A garage simulator setup.

The solution here is a triple-layer screen. Many indoor golf stores will sell entry-level screens and offer a premium version for a markup, and you’ll find the main difference is the triple layer feature. Pay the mark up. Yes, you could probably hang some blankets and achieve some suppression of the bounce back phenomenon, but this is your often-dreamt-about golf simulator! Don’t go cheap!

Noise Control

So, where are you putting your golf simulator? The popular locations tend to be the garage, the basement, or maybe the odd loft. Wherever you’re putting it, odds are noise is a consideration. If you successfully approached the throne and got your significant other to sign off on a golf simulator, the last thing you want is for them to regret that decision with every noisy blast from your simulator. Chances are your time to use the sim is limited, and your windows to use it are probably right when the kids need to be doing homework, the spouse’s show is on, or maybe even when somebody is trying to sleep.

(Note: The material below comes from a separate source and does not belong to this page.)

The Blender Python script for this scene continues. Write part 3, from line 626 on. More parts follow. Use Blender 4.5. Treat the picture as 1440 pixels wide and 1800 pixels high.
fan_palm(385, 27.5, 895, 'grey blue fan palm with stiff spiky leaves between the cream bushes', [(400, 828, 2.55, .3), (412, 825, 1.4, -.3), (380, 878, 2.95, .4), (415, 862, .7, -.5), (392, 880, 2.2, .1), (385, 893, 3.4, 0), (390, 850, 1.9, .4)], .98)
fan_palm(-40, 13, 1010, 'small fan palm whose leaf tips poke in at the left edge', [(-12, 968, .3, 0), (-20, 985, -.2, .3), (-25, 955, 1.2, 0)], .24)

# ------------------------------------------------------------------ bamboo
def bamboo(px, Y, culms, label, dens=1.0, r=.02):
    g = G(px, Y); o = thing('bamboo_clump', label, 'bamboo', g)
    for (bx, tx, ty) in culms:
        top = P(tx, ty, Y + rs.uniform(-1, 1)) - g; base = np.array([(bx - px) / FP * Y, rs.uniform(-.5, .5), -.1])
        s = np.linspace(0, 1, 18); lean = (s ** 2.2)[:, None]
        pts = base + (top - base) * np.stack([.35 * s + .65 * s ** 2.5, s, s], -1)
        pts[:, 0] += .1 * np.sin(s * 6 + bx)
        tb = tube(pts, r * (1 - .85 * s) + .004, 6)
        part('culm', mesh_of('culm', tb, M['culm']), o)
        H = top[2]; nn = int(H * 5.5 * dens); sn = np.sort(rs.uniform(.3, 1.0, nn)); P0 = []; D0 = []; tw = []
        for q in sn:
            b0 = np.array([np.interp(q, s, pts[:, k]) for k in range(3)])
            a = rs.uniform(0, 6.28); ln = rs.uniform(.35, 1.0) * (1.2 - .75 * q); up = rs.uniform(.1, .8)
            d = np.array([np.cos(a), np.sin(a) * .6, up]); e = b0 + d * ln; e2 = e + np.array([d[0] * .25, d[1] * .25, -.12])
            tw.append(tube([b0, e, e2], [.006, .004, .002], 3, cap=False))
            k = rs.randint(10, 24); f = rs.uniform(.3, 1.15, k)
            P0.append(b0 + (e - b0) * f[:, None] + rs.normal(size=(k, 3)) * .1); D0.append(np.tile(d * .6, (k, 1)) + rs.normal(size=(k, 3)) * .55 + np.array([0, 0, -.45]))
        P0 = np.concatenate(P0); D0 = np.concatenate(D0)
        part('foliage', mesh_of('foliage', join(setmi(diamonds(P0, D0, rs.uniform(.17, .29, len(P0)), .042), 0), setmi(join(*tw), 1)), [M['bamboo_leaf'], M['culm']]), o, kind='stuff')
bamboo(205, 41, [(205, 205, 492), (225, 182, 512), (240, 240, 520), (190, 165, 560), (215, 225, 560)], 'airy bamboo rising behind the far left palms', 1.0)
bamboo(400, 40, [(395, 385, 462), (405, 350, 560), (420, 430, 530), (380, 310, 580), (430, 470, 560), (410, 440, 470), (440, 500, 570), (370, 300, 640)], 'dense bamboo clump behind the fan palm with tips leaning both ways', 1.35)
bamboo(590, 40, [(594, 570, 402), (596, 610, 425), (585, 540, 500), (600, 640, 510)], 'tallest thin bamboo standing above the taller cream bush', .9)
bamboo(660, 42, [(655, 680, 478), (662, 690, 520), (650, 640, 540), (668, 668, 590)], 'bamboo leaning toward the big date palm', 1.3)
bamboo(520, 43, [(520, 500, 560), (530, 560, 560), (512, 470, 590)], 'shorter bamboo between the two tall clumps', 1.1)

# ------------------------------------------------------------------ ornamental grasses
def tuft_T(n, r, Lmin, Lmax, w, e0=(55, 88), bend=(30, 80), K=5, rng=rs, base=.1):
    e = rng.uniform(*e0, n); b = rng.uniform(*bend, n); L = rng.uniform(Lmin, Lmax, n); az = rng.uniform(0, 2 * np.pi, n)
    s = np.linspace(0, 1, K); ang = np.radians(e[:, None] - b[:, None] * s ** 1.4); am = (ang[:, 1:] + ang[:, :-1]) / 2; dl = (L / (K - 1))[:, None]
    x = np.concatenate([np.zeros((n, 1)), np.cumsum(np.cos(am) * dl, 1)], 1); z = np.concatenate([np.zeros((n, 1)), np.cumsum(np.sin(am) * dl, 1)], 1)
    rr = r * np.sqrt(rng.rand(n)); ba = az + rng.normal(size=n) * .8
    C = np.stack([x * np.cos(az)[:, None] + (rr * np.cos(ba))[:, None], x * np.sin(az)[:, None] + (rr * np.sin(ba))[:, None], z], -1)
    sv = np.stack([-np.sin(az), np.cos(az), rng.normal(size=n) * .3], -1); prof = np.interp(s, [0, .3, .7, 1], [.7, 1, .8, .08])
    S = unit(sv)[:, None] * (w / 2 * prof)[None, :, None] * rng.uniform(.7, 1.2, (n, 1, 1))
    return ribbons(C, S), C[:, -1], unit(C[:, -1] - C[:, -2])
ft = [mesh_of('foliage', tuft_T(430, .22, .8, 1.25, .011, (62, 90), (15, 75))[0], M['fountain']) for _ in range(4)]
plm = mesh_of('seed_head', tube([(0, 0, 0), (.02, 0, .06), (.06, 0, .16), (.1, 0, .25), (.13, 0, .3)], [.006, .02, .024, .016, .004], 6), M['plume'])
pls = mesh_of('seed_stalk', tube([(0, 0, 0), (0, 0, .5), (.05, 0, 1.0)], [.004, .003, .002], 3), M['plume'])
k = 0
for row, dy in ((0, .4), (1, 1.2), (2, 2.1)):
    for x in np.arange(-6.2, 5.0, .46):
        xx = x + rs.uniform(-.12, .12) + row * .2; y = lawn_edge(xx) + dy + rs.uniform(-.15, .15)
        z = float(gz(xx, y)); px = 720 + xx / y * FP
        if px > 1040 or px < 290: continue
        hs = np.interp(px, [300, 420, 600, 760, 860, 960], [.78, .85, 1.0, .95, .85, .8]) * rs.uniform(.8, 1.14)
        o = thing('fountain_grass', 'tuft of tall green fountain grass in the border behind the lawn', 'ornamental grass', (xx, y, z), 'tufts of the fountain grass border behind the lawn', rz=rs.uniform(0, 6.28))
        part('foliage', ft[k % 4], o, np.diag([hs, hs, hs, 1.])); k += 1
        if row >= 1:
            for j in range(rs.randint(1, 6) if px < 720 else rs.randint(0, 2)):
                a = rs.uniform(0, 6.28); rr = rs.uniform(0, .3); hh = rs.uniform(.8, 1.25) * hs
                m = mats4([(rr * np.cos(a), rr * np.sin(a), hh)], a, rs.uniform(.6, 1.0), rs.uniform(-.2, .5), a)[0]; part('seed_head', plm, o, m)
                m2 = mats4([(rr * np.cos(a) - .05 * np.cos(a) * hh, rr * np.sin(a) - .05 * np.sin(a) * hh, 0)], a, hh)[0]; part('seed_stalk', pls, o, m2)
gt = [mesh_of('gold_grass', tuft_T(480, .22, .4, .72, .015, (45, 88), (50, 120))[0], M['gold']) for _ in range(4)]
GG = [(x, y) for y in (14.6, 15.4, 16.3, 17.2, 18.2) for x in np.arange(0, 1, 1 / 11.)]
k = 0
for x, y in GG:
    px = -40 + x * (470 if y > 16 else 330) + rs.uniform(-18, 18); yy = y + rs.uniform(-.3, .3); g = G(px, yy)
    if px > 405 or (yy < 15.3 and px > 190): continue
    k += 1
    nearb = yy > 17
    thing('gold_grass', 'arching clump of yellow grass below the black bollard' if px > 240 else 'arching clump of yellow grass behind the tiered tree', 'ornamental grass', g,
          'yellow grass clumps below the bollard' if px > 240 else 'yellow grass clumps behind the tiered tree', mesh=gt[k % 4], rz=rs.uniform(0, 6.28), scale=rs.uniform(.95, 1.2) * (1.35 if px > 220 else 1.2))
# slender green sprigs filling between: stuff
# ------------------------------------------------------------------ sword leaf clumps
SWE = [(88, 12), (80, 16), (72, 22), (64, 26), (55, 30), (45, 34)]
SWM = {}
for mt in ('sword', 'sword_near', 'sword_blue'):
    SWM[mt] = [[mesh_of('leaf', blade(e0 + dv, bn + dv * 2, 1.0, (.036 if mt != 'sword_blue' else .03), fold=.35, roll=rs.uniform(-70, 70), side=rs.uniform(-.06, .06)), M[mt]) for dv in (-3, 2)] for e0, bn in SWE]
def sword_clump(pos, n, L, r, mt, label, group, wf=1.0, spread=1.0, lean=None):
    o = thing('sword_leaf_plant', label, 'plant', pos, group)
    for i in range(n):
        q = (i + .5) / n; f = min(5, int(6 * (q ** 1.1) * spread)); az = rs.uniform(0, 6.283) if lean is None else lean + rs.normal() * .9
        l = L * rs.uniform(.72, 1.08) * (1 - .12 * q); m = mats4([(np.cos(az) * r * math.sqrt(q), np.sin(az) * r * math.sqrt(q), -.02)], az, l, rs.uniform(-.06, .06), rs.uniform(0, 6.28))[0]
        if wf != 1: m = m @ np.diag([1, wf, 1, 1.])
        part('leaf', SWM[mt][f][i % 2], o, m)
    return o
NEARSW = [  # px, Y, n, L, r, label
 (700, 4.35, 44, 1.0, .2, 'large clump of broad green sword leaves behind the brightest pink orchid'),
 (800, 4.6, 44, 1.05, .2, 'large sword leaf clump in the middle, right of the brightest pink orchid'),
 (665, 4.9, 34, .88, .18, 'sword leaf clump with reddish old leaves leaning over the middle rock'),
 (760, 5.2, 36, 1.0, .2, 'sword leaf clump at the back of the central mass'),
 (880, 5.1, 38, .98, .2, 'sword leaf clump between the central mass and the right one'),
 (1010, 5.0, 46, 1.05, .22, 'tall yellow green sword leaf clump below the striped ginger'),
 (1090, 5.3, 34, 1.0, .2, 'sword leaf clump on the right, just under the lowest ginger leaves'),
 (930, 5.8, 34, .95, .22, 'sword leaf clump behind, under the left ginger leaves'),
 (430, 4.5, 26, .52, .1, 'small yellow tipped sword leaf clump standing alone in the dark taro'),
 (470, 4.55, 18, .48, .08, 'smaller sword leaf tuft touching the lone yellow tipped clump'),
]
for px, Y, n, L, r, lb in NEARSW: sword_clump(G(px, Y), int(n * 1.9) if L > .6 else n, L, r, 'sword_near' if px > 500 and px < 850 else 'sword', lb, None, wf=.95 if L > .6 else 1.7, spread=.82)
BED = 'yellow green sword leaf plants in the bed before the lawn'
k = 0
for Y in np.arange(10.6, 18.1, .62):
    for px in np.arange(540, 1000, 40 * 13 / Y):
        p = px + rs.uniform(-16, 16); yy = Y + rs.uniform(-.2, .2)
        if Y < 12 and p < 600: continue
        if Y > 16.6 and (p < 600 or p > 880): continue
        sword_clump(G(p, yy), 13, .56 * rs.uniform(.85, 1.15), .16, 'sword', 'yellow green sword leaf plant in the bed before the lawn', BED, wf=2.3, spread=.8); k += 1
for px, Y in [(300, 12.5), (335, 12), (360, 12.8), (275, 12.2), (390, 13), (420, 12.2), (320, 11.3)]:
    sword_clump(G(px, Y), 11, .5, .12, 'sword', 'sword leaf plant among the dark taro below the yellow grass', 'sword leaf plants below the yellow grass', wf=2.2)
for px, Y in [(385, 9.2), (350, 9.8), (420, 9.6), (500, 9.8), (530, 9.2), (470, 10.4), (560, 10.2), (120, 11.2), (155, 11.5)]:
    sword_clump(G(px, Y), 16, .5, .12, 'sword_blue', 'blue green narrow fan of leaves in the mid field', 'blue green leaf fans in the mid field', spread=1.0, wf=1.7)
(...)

Here again, cough up the extra pesos and get the triple-layer. The additional layering absorbs much of the noise and substantially reduces the volume of your drives smashing against the screen. This may seem like a trivial detail, but taking the additional steps and investing in some noise suppression can go a long way towards ensuring the rest of your household enjoys (or maybe tolerates) your new golf simulator.

Get the Size Right

Perhaps most important of all, make sure you get the size right. Whether a custom screen or part of a do-it-yourself enclosure setup, you must ensure the screen fits in the space you’ve earmarked for your golf simulator. (You generally want to leave a foot of space between the wall and the screen.) What many fail to consider regarding size is how the screen works with your projector. Most projectors can show your image in multiple aspect ratios, but if you must scale down the resolution to fit the screen you will end up sacrificing picture quality.

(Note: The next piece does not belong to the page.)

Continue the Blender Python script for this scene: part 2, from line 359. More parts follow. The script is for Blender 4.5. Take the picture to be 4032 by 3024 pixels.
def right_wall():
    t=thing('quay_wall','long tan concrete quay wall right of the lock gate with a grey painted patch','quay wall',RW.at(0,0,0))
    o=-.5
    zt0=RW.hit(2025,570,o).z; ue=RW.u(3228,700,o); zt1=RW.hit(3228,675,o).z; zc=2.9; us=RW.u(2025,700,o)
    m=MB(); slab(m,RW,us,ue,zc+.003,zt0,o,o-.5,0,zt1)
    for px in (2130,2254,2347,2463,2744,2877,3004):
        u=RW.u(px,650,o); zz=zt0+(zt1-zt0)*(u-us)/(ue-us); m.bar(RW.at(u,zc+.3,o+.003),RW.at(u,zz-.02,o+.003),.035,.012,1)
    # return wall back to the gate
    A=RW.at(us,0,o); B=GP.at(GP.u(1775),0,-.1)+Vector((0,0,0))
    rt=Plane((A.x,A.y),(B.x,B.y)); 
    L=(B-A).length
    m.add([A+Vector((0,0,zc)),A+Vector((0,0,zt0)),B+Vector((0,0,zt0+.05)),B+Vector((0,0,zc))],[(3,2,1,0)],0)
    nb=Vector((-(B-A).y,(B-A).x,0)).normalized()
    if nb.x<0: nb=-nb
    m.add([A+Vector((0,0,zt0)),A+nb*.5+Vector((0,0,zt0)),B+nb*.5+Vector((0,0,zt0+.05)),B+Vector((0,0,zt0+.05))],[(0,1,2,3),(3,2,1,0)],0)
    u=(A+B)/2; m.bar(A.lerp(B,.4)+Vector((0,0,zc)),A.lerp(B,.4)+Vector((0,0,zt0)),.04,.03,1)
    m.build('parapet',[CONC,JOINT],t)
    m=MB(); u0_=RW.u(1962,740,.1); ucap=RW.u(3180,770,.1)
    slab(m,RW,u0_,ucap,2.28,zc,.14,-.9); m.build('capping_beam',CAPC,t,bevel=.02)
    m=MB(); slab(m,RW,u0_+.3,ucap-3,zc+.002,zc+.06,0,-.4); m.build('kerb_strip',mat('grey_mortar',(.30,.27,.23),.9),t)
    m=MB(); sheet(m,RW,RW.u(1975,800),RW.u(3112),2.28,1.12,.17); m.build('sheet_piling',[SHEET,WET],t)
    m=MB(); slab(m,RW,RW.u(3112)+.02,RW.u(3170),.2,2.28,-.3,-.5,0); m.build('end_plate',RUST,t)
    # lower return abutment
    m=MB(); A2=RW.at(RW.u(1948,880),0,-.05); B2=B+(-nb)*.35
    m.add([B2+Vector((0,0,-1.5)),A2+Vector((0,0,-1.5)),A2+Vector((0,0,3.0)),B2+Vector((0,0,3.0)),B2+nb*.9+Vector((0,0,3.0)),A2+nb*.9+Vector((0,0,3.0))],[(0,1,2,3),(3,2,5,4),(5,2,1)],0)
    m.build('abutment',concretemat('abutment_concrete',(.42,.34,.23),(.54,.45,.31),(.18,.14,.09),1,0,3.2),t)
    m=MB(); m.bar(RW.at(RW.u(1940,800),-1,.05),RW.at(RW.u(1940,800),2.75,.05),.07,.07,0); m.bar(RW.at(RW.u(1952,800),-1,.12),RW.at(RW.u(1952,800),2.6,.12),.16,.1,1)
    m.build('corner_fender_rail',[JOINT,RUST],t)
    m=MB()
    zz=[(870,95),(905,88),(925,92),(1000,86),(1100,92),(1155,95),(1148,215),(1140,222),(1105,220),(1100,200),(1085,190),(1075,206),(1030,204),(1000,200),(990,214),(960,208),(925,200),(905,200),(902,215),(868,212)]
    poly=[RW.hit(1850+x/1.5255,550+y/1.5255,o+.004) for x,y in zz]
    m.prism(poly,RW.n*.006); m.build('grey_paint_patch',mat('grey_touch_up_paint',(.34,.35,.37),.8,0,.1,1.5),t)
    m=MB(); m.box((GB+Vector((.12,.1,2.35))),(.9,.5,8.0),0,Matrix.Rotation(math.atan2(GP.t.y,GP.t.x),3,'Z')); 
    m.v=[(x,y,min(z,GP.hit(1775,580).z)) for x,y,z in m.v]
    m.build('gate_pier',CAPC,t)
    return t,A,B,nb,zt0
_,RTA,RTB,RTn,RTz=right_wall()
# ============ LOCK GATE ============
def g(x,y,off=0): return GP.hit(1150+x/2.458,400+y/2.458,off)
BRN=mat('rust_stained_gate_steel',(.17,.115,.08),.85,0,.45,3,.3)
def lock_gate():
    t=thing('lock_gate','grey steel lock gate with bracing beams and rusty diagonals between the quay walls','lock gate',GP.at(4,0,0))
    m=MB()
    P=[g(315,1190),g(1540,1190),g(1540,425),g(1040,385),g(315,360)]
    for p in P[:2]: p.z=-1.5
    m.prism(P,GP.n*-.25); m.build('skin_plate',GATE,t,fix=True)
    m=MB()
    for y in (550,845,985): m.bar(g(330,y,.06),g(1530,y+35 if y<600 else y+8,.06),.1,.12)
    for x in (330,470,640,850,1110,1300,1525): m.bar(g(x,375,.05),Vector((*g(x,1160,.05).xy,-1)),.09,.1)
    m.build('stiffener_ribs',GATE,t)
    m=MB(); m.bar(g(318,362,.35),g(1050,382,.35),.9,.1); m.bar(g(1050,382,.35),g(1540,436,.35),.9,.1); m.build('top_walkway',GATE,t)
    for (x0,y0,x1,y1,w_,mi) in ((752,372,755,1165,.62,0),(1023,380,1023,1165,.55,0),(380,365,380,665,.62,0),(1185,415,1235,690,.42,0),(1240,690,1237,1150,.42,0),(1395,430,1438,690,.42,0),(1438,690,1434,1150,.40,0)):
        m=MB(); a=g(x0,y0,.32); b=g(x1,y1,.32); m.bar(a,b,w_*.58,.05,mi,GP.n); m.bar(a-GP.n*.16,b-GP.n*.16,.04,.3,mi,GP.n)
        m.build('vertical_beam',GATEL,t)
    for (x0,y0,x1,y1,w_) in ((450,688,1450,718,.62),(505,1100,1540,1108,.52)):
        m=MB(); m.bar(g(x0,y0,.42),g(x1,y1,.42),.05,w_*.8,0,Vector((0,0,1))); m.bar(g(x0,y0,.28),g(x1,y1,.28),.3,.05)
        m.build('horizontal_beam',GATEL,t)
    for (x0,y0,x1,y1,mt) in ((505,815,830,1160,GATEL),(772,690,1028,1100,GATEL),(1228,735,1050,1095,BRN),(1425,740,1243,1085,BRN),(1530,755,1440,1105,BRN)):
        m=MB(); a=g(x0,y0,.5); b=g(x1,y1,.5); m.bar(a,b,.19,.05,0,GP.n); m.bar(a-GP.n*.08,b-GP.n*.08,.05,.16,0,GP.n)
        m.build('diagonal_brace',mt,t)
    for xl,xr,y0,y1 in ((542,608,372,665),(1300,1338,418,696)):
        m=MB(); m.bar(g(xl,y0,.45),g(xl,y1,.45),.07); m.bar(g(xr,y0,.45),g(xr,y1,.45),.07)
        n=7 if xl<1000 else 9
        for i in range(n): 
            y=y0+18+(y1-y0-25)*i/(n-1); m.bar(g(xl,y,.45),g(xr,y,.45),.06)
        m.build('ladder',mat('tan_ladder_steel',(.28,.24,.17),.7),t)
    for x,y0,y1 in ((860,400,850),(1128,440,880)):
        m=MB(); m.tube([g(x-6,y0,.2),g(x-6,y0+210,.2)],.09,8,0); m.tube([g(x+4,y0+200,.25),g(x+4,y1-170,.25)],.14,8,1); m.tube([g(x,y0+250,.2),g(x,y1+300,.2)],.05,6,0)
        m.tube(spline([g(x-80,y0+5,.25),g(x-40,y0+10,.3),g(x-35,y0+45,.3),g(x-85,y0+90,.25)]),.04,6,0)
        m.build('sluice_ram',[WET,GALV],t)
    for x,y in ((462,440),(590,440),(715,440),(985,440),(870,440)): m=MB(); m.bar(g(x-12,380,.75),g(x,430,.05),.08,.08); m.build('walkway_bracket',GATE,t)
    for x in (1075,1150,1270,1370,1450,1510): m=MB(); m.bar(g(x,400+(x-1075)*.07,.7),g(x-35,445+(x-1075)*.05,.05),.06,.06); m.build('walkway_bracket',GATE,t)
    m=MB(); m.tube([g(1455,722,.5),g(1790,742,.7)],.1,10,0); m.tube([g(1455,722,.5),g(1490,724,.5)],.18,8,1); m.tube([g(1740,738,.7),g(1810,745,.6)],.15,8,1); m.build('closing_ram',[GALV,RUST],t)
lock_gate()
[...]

A BENQ golf simulator projector.

In most cases you’ll be positioning your projector to fit your screen top to bottom, then using the projector’s features and the PC graphics card to manipulate the image into a perfect corner-to-corner fit. Those manipulations are what degrades image quality, so do the homework to make sure you’re getting a screen size that will minimize the need to jump through those hoops.

Other Considerations

If your plans for your golf simulator involve it doubling as a movie theater (“see honey, it’s not for me, it’s for the whole family”) that’s even more reason to make sure you’re matching screen size with projector capabilities. Depending on how you stream your movies, you may not be able to rely on your PC’s graphics card to make it fit.

One other tip: once your screen is up and the simulator is running, make sure you are only hitting clean golf balls off clean golf clubs. A dirty golf ball hit at speed can literally burn a stain into your screen, which makes for a bit of a movie-watching buzzkill.

Your choice of golf simulator screen might seem like the easy part of your sim build, but there are important factors to consider. You are not in “any old screen will do” territory. You must manage bounce-back and noise, and ensure you’ve accounted for all sizing considerations when picking your impact screen.